A coyote watches a New Mexico style sunset - June 21st, the Longest Day of Sunshine. 

According to our Gregorian calendar, June 21st is the beginning of the southern solstice in the Northern Hemisphere, and the start of the winter solstice in the Southern Hemisphere. It marks the day with the most hours of daylight for those of us living north of the equator, and the least amount of daylight for those south of the equator. Simply put, it means we’ll still have daylight past 9 PM. Here in New Mexico, the day is our double helping of sunshine, with a little over 15 hours of light. 

How do our dogs view June 21st?
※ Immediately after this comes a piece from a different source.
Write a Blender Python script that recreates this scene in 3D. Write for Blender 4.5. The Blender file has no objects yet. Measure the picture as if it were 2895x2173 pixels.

For those living below the Artic Circle it’s doubtful that they will even realize the lingering daylight, but for those north of the Circle, they will be coping with nearly 24 hours of daylight.

Such a condition messes up a human’s sense of when it’s time for sleep, since it plays havoc with the body’s circadian rhythm or sleep-wake cycle. In northern latitudes where around the clock sunshine is normal during this period of the year, animals have the ability to suspend their need for prolong sleep by utilizing short naps, or coordinating their sleep with the digestion of food. 

I know if Chloe lived north of the Artic Circle, I’m sure both food and sleep would easily fit into her schedule. So, how will you and your favorite canine be spending the added daylight of June 21st?